Un’ansia molto in linea con il personaggio di Zeno Cosini e con la psicoanalisi di Sigmund Freud che permea il racconto di Italo Svevo. “Certo: dirò di più, questa coscienza di Zeno è un po’ anche la mia coscienza, potremmo sottotitolare il lavoro come la coscienza di Ale… Durante le prove, ho iniziato a riflettere su di me, a fare un esame di coscienza su tutto l’arco della mia vita – ‘confessa’ Alessandro Haber – Questa messinscena ha lasciato comunque intatti tutto il carattere del personaggio e l’atmosfera del romanzo”.
Ma Haber ha mai promesso a sé stesso ‘questa è l’ultima sigaretta’? “L’ho detto, certo; e non ho mantenuto.
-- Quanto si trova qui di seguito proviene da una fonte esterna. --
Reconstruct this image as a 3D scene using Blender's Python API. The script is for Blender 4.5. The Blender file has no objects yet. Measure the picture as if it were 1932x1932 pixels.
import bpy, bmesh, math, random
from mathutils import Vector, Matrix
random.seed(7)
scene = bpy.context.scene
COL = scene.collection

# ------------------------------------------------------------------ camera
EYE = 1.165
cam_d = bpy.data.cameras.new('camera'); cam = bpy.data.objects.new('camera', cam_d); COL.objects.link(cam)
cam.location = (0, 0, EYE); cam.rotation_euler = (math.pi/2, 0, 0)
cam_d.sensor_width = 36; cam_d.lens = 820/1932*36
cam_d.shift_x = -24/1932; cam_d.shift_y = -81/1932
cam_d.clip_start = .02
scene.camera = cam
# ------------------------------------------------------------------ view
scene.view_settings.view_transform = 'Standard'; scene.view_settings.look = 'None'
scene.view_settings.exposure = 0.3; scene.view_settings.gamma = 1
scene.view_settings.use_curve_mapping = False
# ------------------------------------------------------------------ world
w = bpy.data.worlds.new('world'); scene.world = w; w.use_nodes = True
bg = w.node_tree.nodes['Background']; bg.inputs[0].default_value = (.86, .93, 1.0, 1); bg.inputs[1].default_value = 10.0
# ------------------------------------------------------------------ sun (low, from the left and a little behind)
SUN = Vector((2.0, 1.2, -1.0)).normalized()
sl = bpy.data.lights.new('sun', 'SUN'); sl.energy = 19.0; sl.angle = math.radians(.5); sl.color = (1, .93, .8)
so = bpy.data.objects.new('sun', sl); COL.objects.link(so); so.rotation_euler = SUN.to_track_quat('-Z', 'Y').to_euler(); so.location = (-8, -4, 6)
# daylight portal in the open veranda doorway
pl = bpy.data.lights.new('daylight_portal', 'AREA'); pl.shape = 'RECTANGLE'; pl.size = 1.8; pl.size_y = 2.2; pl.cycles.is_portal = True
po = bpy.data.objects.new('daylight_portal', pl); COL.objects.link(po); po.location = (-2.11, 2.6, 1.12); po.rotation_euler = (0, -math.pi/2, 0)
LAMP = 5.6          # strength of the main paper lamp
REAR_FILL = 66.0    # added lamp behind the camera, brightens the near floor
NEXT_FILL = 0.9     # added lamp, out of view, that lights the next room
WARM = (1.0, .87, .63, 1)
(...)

Ho iniziato a fumare dall’età di Zeno Cosini e non ho mai più smesso; forse è una forma di autodistruzione, ma dopo sessant’anni di sigarette, i miei polmoni sono miracolosamente quasi intatti”, rivela. E, restando in tema di salute, assicura: “Oramai ho abbandonato la carrozzina, sostituita con una stampella e con l’amore totale per questo lavoro, depressione a parte davanti alla quale però non mi sono mai dato per vinto”.
Tornando al testo, è più difficile recitare un’opera che nasce per la lettura e non per il palcoscenico? “Diciamo che recitandola diventiamo un po’ anche autori di un romanzo parallelo che affianca quello ufficiale scritto dall’autore. Si tratta di un’operazione sempre più presente a teatro, che riproporrò con ‘La signora del martedì’ di Massimo Carlotto con Giuliana De Sio. Il mondo letterario ci regala tante storie, tante tragedie, tante verità talora inaspettate, che meritano di andare in scena”.